JO-P: Conservators are becoming participants in the creative process. More and more, they are collaborating with architects and artists in the production of works. It used to be that conservators were operating like consultants, simply trying to solve whatever problems the architects or artists wanted solved. Today, I see the tables turning a bit. Conservators are raising questions about art that are challenging artists to rethink what it means to make art. For instance, conservators used to conserve only works made by artists. Now artists are trying to make art out of the work of conservators.

Let me explain: What happens when we start conserving things that were not made by artists? Even more, what if we conserve things that no one “intended” to make? I’m thinking, as you can probably guess, about conserving pollution. Then something very interesting happens. If it is true that conservators only work on art, then whatever conservators conserve is turned into art. But the conservator does not necessarily become an artist. Art is created without an artist as it were; it is a new sort of unintentional art.
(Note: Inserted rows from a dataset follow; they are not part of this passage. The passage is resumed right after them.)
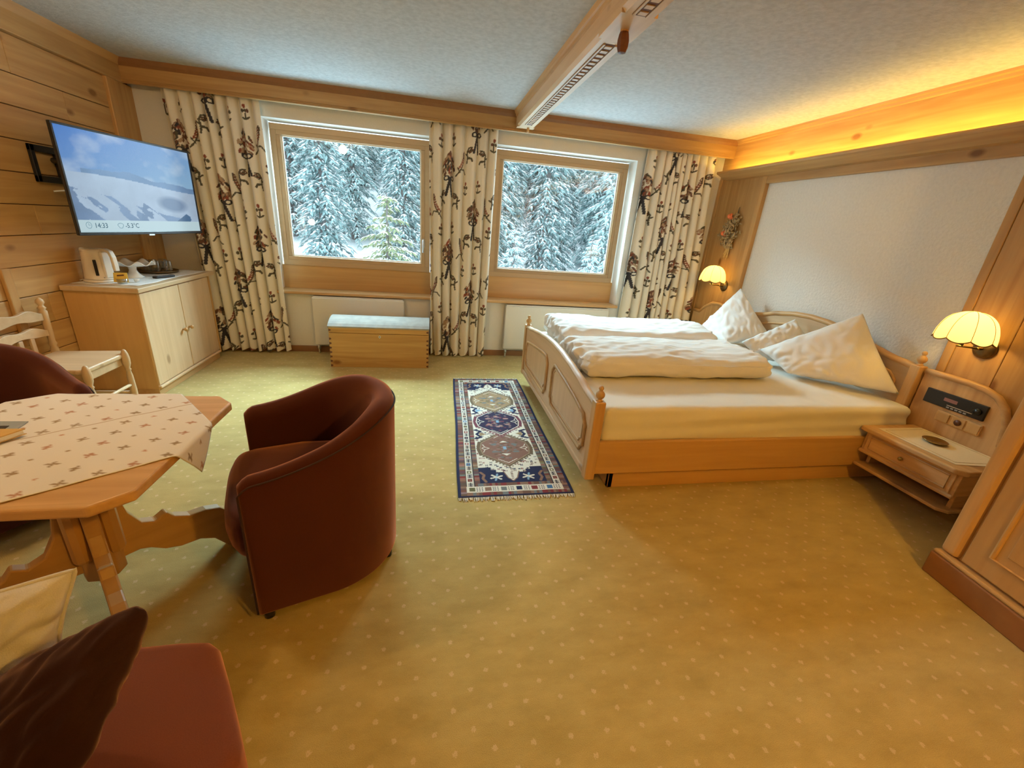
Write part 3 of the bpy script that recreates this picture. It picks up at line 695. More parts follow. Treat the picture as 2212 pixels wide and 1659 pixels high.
# ================================================================ wooden chest
def make_chest():
    t = thing('storage_chest', 'low pine storage chest with domed lid below the first window', 'chest', (-0.495, 4.17, 0)); hw = 0.472; dp = 0.42
    bx('front_board', -hw, hw, 0, 0.022, 0.0, 0.345, M['chest'], t, 0.003)
    bx('back_board', -hw, hw, dp - .022, dp, 0.0, 0.345, M['chest'], t, 0.003)
    bx('side_board', -hw, -hw + .022, 0.022, dp - .022, 0.0, 0.345, M['chest'], t, 0.002); bx('side_board', hw - .022, hw, 0.022, dp - .022, 0.0, 0.345, M['chest'], t, 0.002)
    lid = bx('lid_front', -hw, hw, 0, 0.022, 0.349, 0.402, M['chest'], t, 0.003)
    bx('lid_back', -hw, hw, dp - .022, dp, 0.349, 0.402, M['chest'], t, 0.003)
    P = [(-.004, .400)] + [(-.004 + (dp + .008) * k / 12, .400 + .062 * math.sin(PI * k / 12) ** .8) for k in range(1, 12)] + [(dp + .004, .400)]
    low = [(p[0], p[1] - .016) for p in P[1:-1]][::-1]
    b = MB(); top = [(y, z + .012) for y, z in P]; bot = [(y, z - .002) for y, z in P][::-1]
    b.prism(top + bot, 'x', -hw - .006, hw + .006)
    b.build('lid', plain('daylit_lid_wood', (0.36, 0.35, 0.31), 0.8, var=0.12, bscale=14), t, label='domed lid with window daylight paled into its colour')  # wood colour greyed pale to carry the window daylight on the lid
    for sx in (-1, 1):
        b = MB(); b.prism([(y, z) for y, z in P], 'x', sx * (hw - .02), sx * hw); b.build('lid_end', M['chest'], t)
    pin = None
    for sx in (-1, 1):
        for k in range(8):
            if pin is None:
                pin = MB().prism([(-.010, -.012), (.010, -.007), (.010, .007), (-.010, .012)], 'y', -.0012, .004).build('dovetail', M['darkwood'], t); o = pin
            else: o = pin.copy(); C.objects.link(o)
            o.location = (sx * (hw - .011), 0, .018 + k * .045 if k < 7 else .375); o.rotation_euler = (0, 0 if sx < 0 else PI, 0)
    lk = MB().prism([(0, .017), (.013, 0), (0, -.017), (-.013, 0)], 'y', -.003, .003).build('lock_plate', M['silver'], t, loc=(0.0, 0, 0.318))
    MB().prism([(-.0025, -.008), (.0025, -.008), (.0025, .008), (-.0025, .008)], 'y', -.004, .0).build('keyhole', M['black'], lk)
make_chest()

# ================================================================ bed
def finial(name, loc, mat, parent, s=1.0):
    P = [(0.017, 0), (0.019, .004), (0.012, .010), (0.011, .014), (0.020, .022), (0.0255, .034), (0.024, .046), (0.015, .058), (0.0085, .063), (0.0125, .068), (0.0145, .076), (0.011, .085), (0.003, .089)]
    return MB().lathe([(r * s, z * s) for r, z in P], 18).build(name, mat, parent, smooth=True, loc=loc)
def interp(pts, y):
    pts = sorted(pts)
    if y <= pts[0][0]: return pts[0][1]
    for (a, za), (b_, zb) in zip(pts[:-1], pts[1:]):
        if y <= b_:
            t = (y - a) / (b_ - a); t = t * t * (3 - 2 * t) * .5 + t * .5
            return za + (zb - za) * t
    return pts[-1][1]
FT = [(1.95, .560), (2.12, .578), (2.30, .612), (2.5, .636), (2.7, .654), (2.875, .660), (3.05, .654), (3.25, .636), (3.45, .612), (3.63, .586), (3.80, .572)]
HB = [(2.04, .792), (2.2, .808), (2.4, .845), (2.6, .898), (2.8, .930), (2.95, .938), (3.1, .930), (3.3, .898), (3.5, .845), (3.7, .808), (3.86, .792)]
def make_bed():
    B = thing('double_bed', 'carved pine double bed with curved footboard and arched headboard', 'bed', (2.0, 2.87, 0))
    def L(x, y): return x - 2.0, y - 2.87
    wood = M['pale_y']; woodz = M['pine_z']  # same wood; the daylit footboard gets the paler colour
    # footboard panel
    ys = np.linspace(1.99, 3.755, 45); x0, _ = L(.884, 0); x1, _ = L(.914, 0)
    b = MB(); poly = [(L(0, y)[1], interp(FT, y) - .012) for y in ys] + [(L(0, 3.755)[1], .118), (L(0, 1.99)[1], .118)]
    b.prism(poly, 'x', x0, x1); fb = b.build('footboard', wood, B)
    b = MB(); b.grid(lambda u, v: (L(.899, 0)[0] + .026 * math.cos(2 * PI * u), L(0, 1.985 + 1.775 * v)[1], interp(FT, 1.985 + 1.775 * v) - .012 + .016 * math.sin(2 * PI * u)), 12, 45, True)
    b.build('footboard_rail', wood, B, smooth=True)
    bx('footboard_bottom_rail', x0 - .012, x1 + .004, L(0, 1.99)[1], L(0, 3.755)[1], .108, .150, wood, B, .006)
    # framed panels
    def frame(y0, y1, tall0, tall1, zb):
        n = .045
        path = []
        zt = lambda y: interp(FT, y) - .135
        path += [(y0, zb + n), (y0 + n * .55, zb + n * .8), (y0 + n, zb)]
        path += [(y1 - n, zb), (y1 - n * .55, zb + n * .8), (y1, zb + n)]
        path += [(y1, zt(y1) - n), (y1 - n * .55, zt(y1) - n * .6), (y1 - n, zt(y1 - n))]
        for t_ in np.linspace(.1, .9, 9): yy = (y1 - n) + ((y0 + n) - (y1 - n)) * t_; path.append((yy, zt(yy)))
        path += [(y0 + n, zt(y0 + n)), (y0 + n * .55, zt(y0) - n * .6), (y0, zt(y0) - n)]
        P3 = [(x0 - .004, L(0, y)[1], z) for y, z in path]
        MB().tube(P3, .012, 8, True).build('panel_moulding', M['pine_y'], fb, smooth=True)
        cy = sum(p[0] for p in path) / len(path); cz = sum(p[1] for p in path) / len(path)
        P4 = [(x0 - .003, L(0, cy + (y - cy) * .90)[1], cz + (z - cz) * .80) for y, z in path]
        MB().tube(P4, .0065, 6, True).build('panel_moulding', wood, fb, smooth=True)
        b = MB(); b.prism([(p[1], p[2]) for p in P4], 'x', x0 - .004, x0 + .002); b.build('panel', M['pale_z'], fb)
    frame(2.055, 2.80, 0, 0, .215); frame(2.945, 3.69, 0, 0, .215)
    # posts
    for y in (1.937, 3.75):
        p = bx('post', L(.872, 0)[0], L(.932, 0)[0], L(0, y)[1], L(0, y + .06)[1], .098, .582, woodz, B, .006)
        finial('finial', (L(.902, 0)[0], L(0, y + .03)[1], .580), woodz, p)
    # side rails, plinth
    bx('side_rail', L(.925, 0)[0], L(3.10, 0)[0], L(0, 1.948)[1], L(0, 1.978)[1], .127, .335, M['plain_x'], B, .006)
    bx('side_rail', L(.925, 0)[0], L(3.10, 0)[0], L(0, 3.77)[1], L(0, 3.80)[1], .127, .335, M['plain_x'], B, .006)
    b = MB(); xa, xb, ya, yb = 1.05, 3.08, 1.995, 3.74
    b.box(L(xa, 0)[0], L(xb, 0)[0], L(0, ya)[1], L(0, ya + .03)[1], 0, .128).box(L(xa, 0)[0], L(xb, 0)[0], L(0, yb - .03)[1], L(0, yb)[1], 0, .128)
    b.box(L(xa, 0)[0], L(xa + .03, 0)[0], L(0, ya)[1], L(0, yb)[1], 0, .128); b.build('plinth', M['plain_x'], B, bevel=.003)
    bx('slat_base', L(.93, 0)[0], L(3.08, 0)[0], L(0, 1.98)[1], L(0, 3.77)[1], .25, .305, M['plain_x'], B)
    # headboard
    xh0, xh1 = L(3.098, 0)[0], L(3.138, 0)[0]; ys = np.linspace(2.06, 3.84, 45)
    b = MB(); b.prism([(L(0, y)[1], interp(HB, y) - .03) for y in ys] + [(L(0, 3.84)[1], .2), (L(0, 2.06)[1], .2)], 'x', xh0, xh1); hb = b.build('headboard', M['pale_y'], B)
    b = MB(); b.grid(lambda u, v: (L(3.112, 0)[0] + .030 * math.cos(2 * PI * u), L(0, 2.05 + 1.80 * v)[1], interp(HB, 2.05 + 1.80 * v) - .022 + .022 * math.sin(2 * PI * u)), 12, 45, True)
    b.build('headboard_rail', M['pine_y'], B, smooth=True)
    zt = lambda y: interp(HB, y) - .11
    for ya, yb in ((2.16, 2.90), (3.0, 3.74)):
        pth = [(ya, .62), (ya + .05, .58), (yb - .05, .58), (yb, .62), (yb, zt(yb) - .04), (yb - .05, zt(yb - .05))] + [((yb - .05) + (ya - yb + .1) * t_, zt((yb - .05) + (ya - yb + .1) * t_)) for t_ in np.linspace(.15, .85, 6)] + [(ya + .05, zt(ya + .05)), (ya, zt(ya) - .04)]
        MB().tube([(xh0 - .003, L(0, y)[1], z) for y, z in pth], .010, 8, True).build('panel_moulding', M['pine_y'], hb, smooth=True)
    b = MB()
    for k in range(7): a = PI * (k / 6 - .5); b.ell((xh0 - .004, L(0, 2.95)[1] + .035 * math.sin(a), .70 + .045 * math.cos(a)), (.006, .010, .022), 8, 5)
    b.build('carved_shell', M['pine_y'], hb, smooth=True)
    for y in (2.03, 3.81):
        p = bx('post', L(3.075, 0)[0], L(3.14, 0)[0], L(0, y)[1], L(0, y + .062)[1], .0, .792, woodz, B, .006)
        finial('finial', (L(3.107, 0)[0], L(0, y + .031)[1], .792), woodz, p, 1.05)
    return B
make_bed()
def wr_mattress(p, n):
    d = .004 * N3(p, 6, 2) + .003 * N3(p, 14, 5)
    if n.y < -.5: d += .006 * math.sin(p.z * 70 + 2 * math.sin(p.x * 1.7)) * (0.5 + .5 * N3(p, 2.2, 9))
    return n * d
tag(rbox('mattress', (.948, 1.972, .306), (3.088, 3.765, .530), .035, M['sheet'], n=(120, 70, 18), wr=wr_mattress), 'thick mattress in a cream fitted sheet on the double bed', 'mattress')

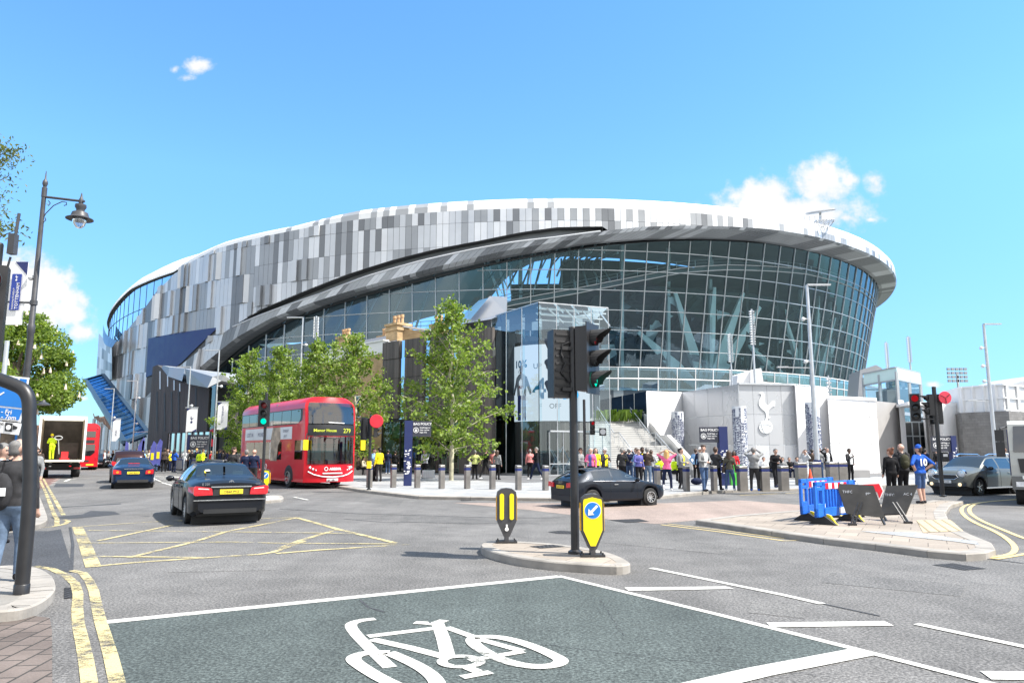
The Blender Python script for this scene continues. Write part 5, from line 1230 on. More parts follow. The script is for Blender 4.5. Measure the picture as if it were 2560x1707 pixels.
MB().box((.1, -.1, zb5), (.22, .2, .34)).box((.1, -.205, zb5 + .06), (.16, .012, .1), 1).build('push_button_box', [M['black'], M['panel_light']], t5)
Y6 = 7.6; b = As(-100, 1500, Y6); b.z = KH
t6 = signal('very near black traffic signal cut off by the left edge under the white banner', b, As(0, 640, Y6).z, [(.06, -.14, As(0, 815, Y6).z, radians(-62), None, 1.06, False)], r=.06)
zc6 = As(27, 635, Y6).z
mb = MB(); mb.tube([(.07, .05, zc6 - .75), (.07, .05, zc6 - .4), (.12, .05, zc6 - .14)], .012, 5); mb.box((.13, .05, zc6), (.07, .07, .22)); mb.tube([(.15, .05, zc6 + .1), (.165, .05, zc6 + .34)], .016, 6); mb.build('detector', M['lampblack'], t6)
# keep left bollards
def keepleft(label, base, h, rz, front=True, group='keep left bollards'):
 t = thing('keep_left_bollard', label, 'bollard', base, rz, group)
 w = h * .185; d = w * .55
 prof = [(-w, .40), (-w, .86), (-w * .93, .93), (-w * .55, .985), (0, 1.0), (w * .55, .985), (w * .93, .93), (w, .86), (w, .40), (w * .35, .13), (w * .2, .10), (w * .22, .02), (-w * .22, .02), (-w * .2, .10), (-w * .35, .13)]
 mb = MB(); mb.prism([(x, -d, z * h) for x, z in prof], (0, 2 * d, 0)); o = mb.build('shell', M['lampblack'], t, smooth=35)
 bv = o.modifiers.new('bevel', 'BEVEL'); bv.width = .012; bv.segments = 2; bv.limit_method = 'ANGLE'
 mb = MB(); mb.box((0, 0, .015), (w * 2.1, d * 2.6, .03));
 for sx in (-1, 1): mb.cyl((sx * w * .85, -d, .03), .015, .03, 6); mb.cyl((sx * w * .85, d, .03), .015, .03, 6)
 mb.build('base_plate', M['black_matt'], t)
 mb = MB()
 for sx in (-1, 1): mb.box((sx * (w + .004), 0, .63 * h), (.012, d * 1.4, h * .44))
 mb.build('amber_side', pm('amber', (0.85, 0.42, 0.01), .5) if 'amber' not in M else M['amber'], t)
 if front:
  f = [(-w * .84, .42), (-w * .84, .86), (-w * .78, .91), (0, .945), (w * .78, .91), (w * .84, .86), (w * .84, .42), (w * .22, .17), (-w * .22, .17)]
  mb = MB(); mb.prism([(x, -d - .001, z * h) for x, z in f], (0, -.014, 0)); mb.build('yellow_face', M['sign_yellow'], t)
  cz = .735 * h; R = w * .74
  for (r_, o_, m_, nm) in ((R, .016, 'white', 'white_ring'), (R * .93, .019, 'blue_sign', 'blue_disc')):
   mb = MB(); mb.lathe([(0.0001, -d - o_), (r_, -d - o_), (r_, -d - .01)], (0, 0, cz), 28, axis='y'); mb.build(nm, M[m_], t)
  ar = [(.50, .62), (.62, .50), (-.12, -.22), (.10, -.44), (-.62, -.62), (-.48, .10), (-.26, -.10)]
  ar = [(.45, .66), (.66, .45), (-.05, -.26), (.16, -.50), (-.58, -.58), (-.52, .20), (-.26, -.05)]
  mb = MB(); mb.prism([(x * R, -d - .021, cz + z * R) for x, z in ar], (0, -.004, 0)); mb.build('white_arrow', M['white'], t)
 else:
  mb = MB()
  for sx in (-.5, .5):
   mb.prism([(sx * w + w * .22 * cos(a), -d - .002, (.66 + (.20 if sin(a) >= 0 else -.20)) * h + w * .22 * sin(a)) for a in [k * pi / 8 for k in range(16)]], (0, -.012, 0))
  mb.build('yellow_bar', M['sign_yellow'], t)
  mb = MB(); mb.lathe([(0.0001, -d - .012), (.035, -d - .012), (.035, -d)], (0, 0, .25 * h), 14, axis='y'); mb.box((0, -d - .006, .31 * h), (.03, .012, .05)); mb.build('white_badge', M['white'], t)
 return t
M['sign_yellow'] = pm('sign_yellow', (0.90, 0.72, 0.005), .45, 0, .03, 2); M['amber'] = pm('amber', (0.85, 0.42, 0.01), .5)
b = Gs(1266, 1355, .13); keepleft('dark bollard with two yellow bars at the left end of the near refuge', b, As(1266, 1219, b.y).z - .13, radians(4), False)
b = Gs(1481, 1389, .13); keepleft('yellow bollard with a blue arrow disc on the near refuge right of the signal pole', b, As(1481, 1233, b.y).z - .13, radians(2), True)
b = As(662, 1228, 30); b.z = .1; keepleft('yellow bollard with a blue arrow disc between the black saloon and the red bus', b, As(662, 1172, 30).z - .1, radians(12), True)
# steel security bollards along the plaza
def bollard(label, base, h=1.08, w=.27, rz=.55):
 t = thing('steel_bollard', label, 'bollard', base, rz, 'steel bollards along the plaza edge')
 mb = MB(); mb.box((0, 0, h * .38), (w, w * .8, h * .76)); mb.hexa([(-w / 2, -w * .4, h * .86), (w / 2, -w * .4, h * .86), (w / 2, w * .4, h * .86), (-w / 2, w * .4, h * .86)], [(-w / 2, -w * .4, h * .95), (w / 2, -w * .4, h * .97), (w / 2, w * .4, h), (-w / 2, w * .4, h)])
 o = mb.build('post', M['bolsteel'], t); bv = o.modifiers.new('bevel', 'BEVEL'); bv.width = .012; bv.segments = 1
 mb = MB(); mb.box((0, 0, h * .81), (w * 1.005, w * .805, h * .10)); mb.build('navy_band', M['navy'], t); return t
BL = [(923, 1218, 'behind the red disc signal'), (983, 1218, 'left of the navy totem'), (1043, 1219, 'just right of the navy totem'), (1104, 1221, 'left of the slender tree trunk'), (1168, 1221, 'right of the slender tree trunk'), (1231, 1222, 'below the walking group'),
      (1296, 1224, 'in front of the glass hall corner'), (1364, 1225, 'left of the black hatchback'), (1644, 1223, 'left of the woman in pink'), (1717, 1227, 'right of the man in grey near the steps'), (1786, 1227, 'between the two men talking'),
      (1857, 1227, 'beside the man taking a photo'), (1912, 1227, 'right of the man taking a photo'), (1960, 1226, 'right of the stooping man in black')]
for (x, y, l) in BL:
 wide = x > 1840; bollard(('wide ' if wide else '') + 'steel bollard ' + l, Gs(x, y, KH), 1.04, .23 if not wide else .36, radians(35) if not wide else radians(12))
for (x, y, l) in [(2004, 1206, 'left of the lettered lamp post'), (2082, 1203, 'first right of the lettered lamp post'), (2106, 1202, 'second right of the lettered lamp post'), (2040, 1204, 'just behind the lettered lamp post')]:
 bollard('wide steel bollard ' + l, Gs(x, y + 6, KH), 1.10, .46, radians(8))
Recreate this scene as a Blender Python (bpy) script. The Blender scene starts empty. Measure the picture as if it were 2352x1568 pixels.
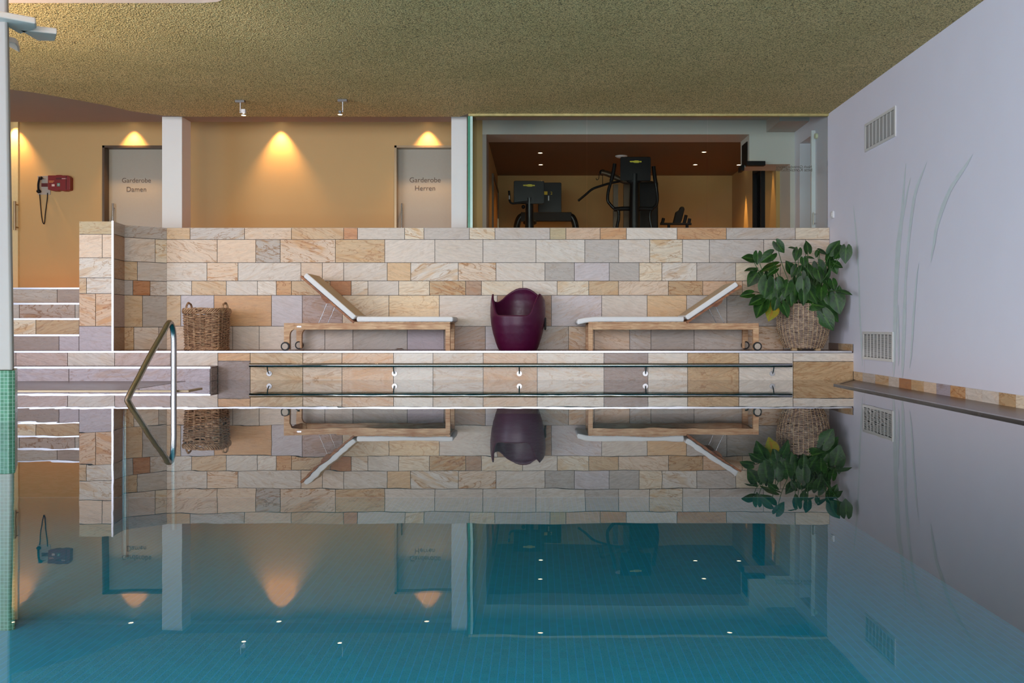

RM: With this in mind, I’d like to ask about what you’re looking at these days. Will you share a photo of something you’ve found important recently?

JO-P: I’m interested in the new picture that was created by conservator Adam Lowe from Veronese’s The Wedding Feast at Cana, which hangs in the Musee du Louvre, thanks to Napoleon’s looting. Lowe has created a copy that reproduces not only the image but also the texture of the canvas.

This facsimile is now installed in the refectory of St. Giorgio Maggiore in Venice, the original space for which the painting was intended. In a sense, the facsimile is more complete than the original that hangs in Paris, because it benefits from the architectural space—without which the original loses much of its meaning.